Aim> Would you return all of this data exactly, leaving nothing out?

━━━ Data section

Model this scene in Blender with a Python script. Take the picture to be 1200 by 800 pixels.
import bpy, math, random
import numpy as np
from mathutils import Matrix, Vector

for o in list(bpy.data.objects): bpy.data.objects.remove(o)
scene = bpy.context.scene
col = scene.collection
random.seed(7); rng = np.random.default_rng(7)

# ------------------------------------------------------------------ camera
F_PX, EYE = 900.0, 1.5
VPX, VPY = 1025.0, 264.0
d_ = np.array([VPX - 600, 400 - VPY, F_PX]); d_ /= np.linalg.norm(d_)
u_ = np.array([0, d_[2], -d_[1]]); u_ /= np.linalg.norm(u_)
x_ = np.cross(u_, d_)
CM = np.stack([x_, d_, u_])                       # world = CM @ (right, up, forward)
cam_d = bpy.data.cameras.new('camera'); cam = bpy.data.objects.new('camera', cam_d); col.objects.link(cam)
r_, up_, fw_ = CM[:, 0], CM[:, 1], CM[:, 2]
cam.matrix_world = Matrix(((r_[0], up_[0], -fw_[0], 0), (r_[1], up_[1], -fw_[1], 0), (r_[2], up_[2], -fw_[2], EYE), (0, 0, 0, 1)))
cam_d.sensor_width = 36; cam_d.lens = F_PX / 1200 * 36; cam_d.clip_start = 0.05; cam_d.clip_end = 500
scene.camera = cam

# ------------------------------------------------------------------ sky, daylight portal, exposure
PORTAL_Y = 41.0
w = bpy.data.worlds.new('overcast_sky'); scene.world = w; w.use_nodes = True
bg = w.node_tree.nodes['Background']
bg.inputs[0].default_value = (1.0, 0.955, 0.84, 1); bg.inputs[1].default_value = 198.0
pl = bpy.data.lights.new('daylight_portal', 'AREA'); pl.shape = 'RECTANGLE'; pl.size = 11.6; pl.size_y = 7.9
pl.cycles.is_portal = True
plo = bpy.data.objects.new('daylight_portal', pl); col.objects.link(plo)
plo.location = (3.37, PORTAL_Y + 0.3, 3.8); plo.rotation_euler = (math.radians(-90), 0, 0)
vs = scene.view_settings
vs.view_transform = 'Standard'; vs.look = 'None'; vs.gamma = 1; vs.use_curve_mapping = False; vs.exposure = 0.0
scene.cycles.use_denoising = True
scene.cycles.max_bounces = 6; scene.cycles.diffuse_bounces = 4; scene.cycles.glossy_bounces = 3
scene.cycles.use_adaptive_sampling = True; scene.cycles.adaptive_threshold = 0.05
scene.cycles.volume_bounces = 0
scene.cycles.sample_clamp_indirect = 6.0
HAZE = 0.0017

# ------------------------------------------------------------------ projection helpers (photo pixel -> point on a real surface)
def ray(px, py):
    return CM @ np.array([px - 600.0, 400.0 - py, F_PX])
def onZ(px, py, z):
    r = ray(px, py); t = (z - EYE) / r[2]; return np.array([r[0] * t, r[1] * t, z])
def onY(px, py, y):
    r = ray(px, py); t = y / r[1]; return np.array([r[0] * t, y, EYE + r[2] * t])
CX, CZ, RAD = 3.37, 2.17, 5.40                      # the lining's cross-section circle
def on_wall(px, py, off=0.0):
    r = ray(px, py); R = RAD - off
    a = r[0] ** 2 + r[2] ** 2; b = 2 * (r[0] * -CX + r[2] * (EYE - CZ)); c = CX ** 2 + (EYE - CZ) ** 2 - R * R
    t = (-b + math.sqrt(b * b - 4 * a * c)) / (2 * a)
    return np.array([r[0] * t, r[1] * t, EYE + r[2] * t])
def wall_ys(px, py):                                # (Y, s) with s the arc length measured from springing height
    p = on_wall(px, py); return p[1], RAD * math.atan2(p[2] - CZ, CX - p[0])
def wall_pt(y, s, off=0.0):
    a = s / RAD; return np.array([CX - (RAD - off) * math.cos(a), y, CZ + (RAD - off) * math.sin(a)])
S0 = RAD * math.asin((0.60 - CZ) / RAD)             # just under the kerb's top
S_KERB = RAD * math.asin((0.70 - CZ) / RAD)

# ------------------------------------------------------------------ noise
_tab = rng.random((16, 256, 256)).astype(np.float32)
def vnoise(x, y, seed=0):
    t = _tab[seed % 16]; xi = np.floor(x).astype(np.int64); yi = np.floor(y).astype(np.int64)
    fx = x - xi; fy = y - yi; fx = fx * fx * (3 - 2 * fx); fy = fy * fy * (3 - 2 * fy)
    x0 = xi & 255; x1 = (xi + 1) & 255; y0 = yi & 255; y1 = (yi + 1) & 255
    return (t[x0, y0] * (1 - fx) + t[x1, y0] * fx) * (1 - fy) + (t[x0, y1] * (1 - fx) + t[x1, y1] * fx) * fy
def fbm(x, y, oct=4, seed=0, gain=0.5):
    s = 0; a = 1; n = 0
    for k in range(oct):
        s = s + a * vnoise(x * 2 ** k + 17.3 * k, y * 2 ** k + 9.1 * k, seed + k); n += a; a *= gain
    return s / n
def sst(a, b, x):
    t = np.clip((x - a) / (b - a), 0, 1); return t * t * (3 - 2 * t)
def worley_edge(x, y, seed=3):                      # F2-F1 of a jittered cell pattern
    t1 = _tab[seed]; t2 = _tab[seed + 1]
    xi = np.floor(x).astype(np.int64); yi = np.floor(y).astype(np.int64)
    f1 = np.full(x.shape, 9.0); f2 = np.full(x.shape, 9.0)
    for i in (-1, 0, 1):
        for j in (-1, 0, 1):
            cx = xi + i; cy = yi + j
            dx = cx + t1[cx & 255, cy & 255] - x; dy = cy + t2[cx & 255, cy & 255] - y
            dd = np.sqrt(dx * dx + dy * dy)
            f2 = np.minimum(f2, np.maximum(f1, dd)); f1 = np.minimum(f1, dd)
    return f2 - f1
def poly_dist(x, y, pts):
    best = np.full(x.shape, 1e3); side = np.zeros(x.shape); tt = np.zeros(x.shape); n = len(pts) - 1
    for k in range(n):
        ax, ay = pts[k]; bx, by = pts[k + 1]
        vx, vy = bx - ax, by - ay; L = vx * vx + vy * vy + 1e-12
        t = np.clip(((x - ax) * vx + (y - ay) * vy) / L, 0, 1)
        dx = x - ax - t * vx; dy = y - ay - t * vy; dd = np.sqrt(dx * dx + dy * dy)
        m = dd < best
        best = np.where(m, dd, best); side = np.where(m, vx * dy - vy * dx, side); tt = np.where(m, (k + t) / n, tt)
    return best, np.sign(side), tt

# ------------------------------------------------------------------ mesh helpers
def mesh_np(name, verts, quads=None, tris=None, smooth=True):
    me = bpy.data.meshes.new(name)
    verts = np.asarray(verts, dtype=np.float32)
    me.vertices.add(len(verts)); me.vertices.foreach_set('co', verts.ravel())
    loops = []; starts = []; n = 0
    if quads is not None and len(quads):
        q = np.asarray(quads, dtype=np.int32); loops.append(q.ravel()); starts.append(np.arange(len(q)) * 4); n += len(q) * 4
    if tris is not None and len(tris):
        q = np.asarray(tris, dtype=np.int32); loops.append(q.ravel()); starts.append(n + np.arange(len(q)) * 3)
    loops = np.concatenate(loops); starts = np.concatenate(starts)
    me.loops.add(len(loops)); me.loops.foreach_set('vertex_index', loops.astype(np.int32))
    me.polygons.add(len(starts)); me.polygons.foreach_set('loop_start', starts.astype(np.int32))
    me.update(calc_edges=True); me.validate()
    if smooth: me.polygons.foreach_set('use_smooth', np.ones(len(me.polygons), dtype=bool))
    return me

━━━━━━

Exercise solution>
Model this scene in Blender with a Python script. Take the picture to be 1200 by 800 pixels.
import bpy, math, random
import numpy as np
from mathutils import Matrix, Vector

for o in list(bpy.data.objects): bpy.data.objects.remove(o)
scene = bpy.context.scene
col = scene.collection
random.seed(7); rng = np.random.default_rng(7)

# ------------------------------------------------------------------ camera
F_PX, EYE = 900.0, 1.5
VPX, VPY = 1025.0, 264.0
d_ = np.array([VPX - 600, 400 - VPY, F_PX]); d_ /= np.linalg.norm(d_)
u_ = np.array([0, d_[2], -d_[1]]); u_ /= np.linalg.norm(u_)
x_ = np.cross(u_, d_)
CM = np.stack([x_, d_, u_])                       # world = CM @ (right, up, forward)
cam_d = bpy.data.cameras.new('camera'); cam = bpy.data.objects.new('camera', cam_d); col.objects.link(cam)
r_, up_, fw_ = CM[:, 0], CM[:, 1], CM[:, 2]
cam.matrix_world = Matrix(((r_[0], up_[0], -fw_[0], 0), (r_[1], up_[1], -fw_[1], 0), (r_[2], up_[2], -fw_[2], EYE), (0, 0, 0, 1)))
cam_d.sensor_width = 36; cam_d.lens = F_PX / 1200 * 36; cam_d.clip_start = 0.05; cam_d.clip_end = 500
scene.camera = cam

# ------------------------------------------------------------------ sky, daylight portal, exposure
PORTAL_Y = 41.0
w = bpy.data.worlds.new('overcast_sky'); scene.world = w; w.use_nodes = True
bg = w.node_tree.nodes['Background']
bg.inputs[0].default_value = (1.0, 0.955, 0.84, 1); bg.inputs[1].default_value = 198.0
pl = bpy.data.lights.new('daylight_portal', 'AREA'); pl.shape = 'RECTANGLE'; pl.size = 11.6; pl.size_y = 7.9
pl.cycles.is_portal = True
plo = bpy.data.objects.new('daylight_portal', pl); col.objects.link(plo)
plo.location = (3.37, PORTAL_Y + 0.3, 3.8); plo.rotation_euler = (math.radians(-90), 0, 0)
vs = scene.view_settings
vs.view_transform = 'Standard'; vs.look = 'None'; vs.gamma = 1; vs.use_curve_mapping = False; vs.exposure = 0.0
scene.cycles.use_denoising = True
scene.cycles.max_bounces = 6; scene.cycles.diffuse_bounces = 4; scene.cycles.glossy_bounces = 3
scene.cycles.use_adaptive_sampling = True; scene.cycles.adaptive_threshold = 0.05
scene.cycles.volume_bounces = 0
scene.cycles.sample_clamp_indirect = 6.0
HAZE = 0.0017

# ------------------------------------------------------------------ projection helpers (photo pixel -> point on a real surface)
def ray(px, py):
    return CM @ np.array([px - 600.0, 400.0 - py, F_PX])
def onZ(px, py, z):
    r = ray(px, py); t = (z - EYE) / r[2]; return np.array([r[0] * t, r[1] * t, z])
def onY(px, py, y):
    r = ray(px, py); t = y / r[1]; return np.array([r[0] * t, y, EYE + r[2] * t])
CX, CZ, RAD = 3.37, 2.17, 5.40                      # the lining's cross-section circle
def on_wall(px, py, off=0.0):
    r = ray(px, py); R = RAD - off
    a = r[0] ** 2 + r[2] ** 2; b = 2 * (r[0] * -CX + r[2] * (EYE - CZ)); c = CX ** 2 + (EYE - CZ) ** 2 - R * R
    t = (-b + math.sqrt(b * b - 4 * a * c)) / (2 * a)
    return np.array([r[0] * t, r[1] * t, EYE + r[2] * t])
def wall_ys(px, py):                                # (Y, s) with s the arc length measured from springing height
    p = on_wall(px, py); return p[1], RAD * math.atan2(p[2] - CZ, CX - p[0])
def wall_pt(y, s, off=0.0):
    a = s / RAD; return np.array([CX - (RAD - off) * math.cos(a), y, CZ + (RAD - off) * math.sin(a)])
S0 = RAD * math.asin((0.60 - CZ) / RAD)             # just under the kerb's top
S_KERB = RAD * math.asin((0.70 - CZ) / RAD)

# ------------------------------------------------------------------ noise
_tab = rng.random((16, 256, 256)).astype(np.float32)
def vnoise(x, y, seed=0):
    t = _tab[seed % 16]; xi = np.floor(x).astype(np.int64); yi = np.floor(y).astype(np.int64)
    fx = x - xi; fy = y - yi; fx = fx * fx * (3 - 2 * fx); fy = fy * fy * (3 - 2 * fy)
    x0 = xi & 255; x1 = (xi + 1) & 255; y0 = yi & 255; y1 = (yi + 1) & 255
    return (t[x0, y0] * (1 - fx) + t[x1, y0] * fx) * (1 - fy) + (t[x0, y1] * (1 - fx) + t[x1, y1] * fx) * fy
def fbm(x, y, oct=4, seed=0, gain=0.5):
    s = 0; a = 1; n = 0
    for k in range(oct):
        s = s + a * vnoise(x * 2 ** k + 17.3 * k, y * 2 ** k + 9.1 * k, seed + k); n += a; a *= gain
    return s / n
def sst(a, b, x):
    t = np.clip((x - a) / (b - a), 0, 1); return t * t * (3 - 2 * t)
def worley_edge(x, y, seed=3):                      # F2-F1 of a jittered cell pattern
    t1 = _tab[seed]; t2 = _tab[seed + 1]
    xi = np.floor(x).astype(np.int64); yi = np.floor(y).astype(np.int64)
    f1 = np.full(x.shape, 9.0); f2 = np.full(x.shape, 9.0)
    for i in (-1, 0, 1):
        for j in (-1, 0, 1):
            cx = xi + i; cy = yi + j
            dx = cx + t1[cx & 255, cy & 255] - x; dy = cy + t2[cx & 255, cy & 255] - y
            dd = np.sqrt(dx * dx + dy * dy)
            f2 = np.minimum(f2, np.maximum(f1, dd)); f1 = np.minimum(f1, dd)
    return f2 - f1
def poly_dist(x, y, pts):
    best = np.full(x.shape, 1e3); side = np.zeros(x.shape); tt = np.zeros(x.shape); n = len(pts) - 1
    for k in range(n):
        ax, ay = pts[k]; bx, by = pts[k + 1]
        vx, vy = bx - ax, by - ay; L = vx * vx + vy * vy + 1e-12
        t = np.clip(((x - ax) * vx + (y - ay) * vy) / L, 0, 1)
        dx = x - ax - t * vx; dy = y - ay - t * vy; dd = np.sqrt(dx * dx + dy * dy)
        m = dd < best
        best = np.where(m, dd, best); side = np.where(m, vx * dy - vy * dx, side); tt = np.where(m, (k + t) / n, tt)
    return best, np.sign(side), tt

# ------------------------------------------------------------------ mesh helpers
def mesh_np(name, verts, quads=None, tris=None, smooth=True):
    me = bpy.data.meshes.new(name)
    verts = np.asarray(verts, dtype=np.float32)
    me.vertices.add(len(verts)); me.vertices.foreach_set('co', verts.ravel())
    loops = []; starts = []; n = 0
    if quads is not None and len(quads):
        q = np.asarray(quads, dtype=np.int32); loops.append(q.ravel()); starts.append(np.arange(len(q)) * 4); n += len(q) * 4
    if tris is not None and len(tris):
        q = np.asarray(tris, dtype=np.int32); loops.append(q.ravel()); starts.append(n + np.arange(len(q)) * 3)
    loops = np.concatenate(loops); starts = np.concatenate(starts)
    me.loops.add(len(loops)); me.loops.foreach_set('vertex_index', loops.astype(np.int32))
    me.polygons.add(len(starts)); me.polygons.foreach_set('loop_start', starts.astype(np.int32))
    me.update(calc_edges=True); me.validate()
    if smooth: me.polygons.foreach_set('use_smooth', np.ones(len(me.polygons), dtype=bool))
    return me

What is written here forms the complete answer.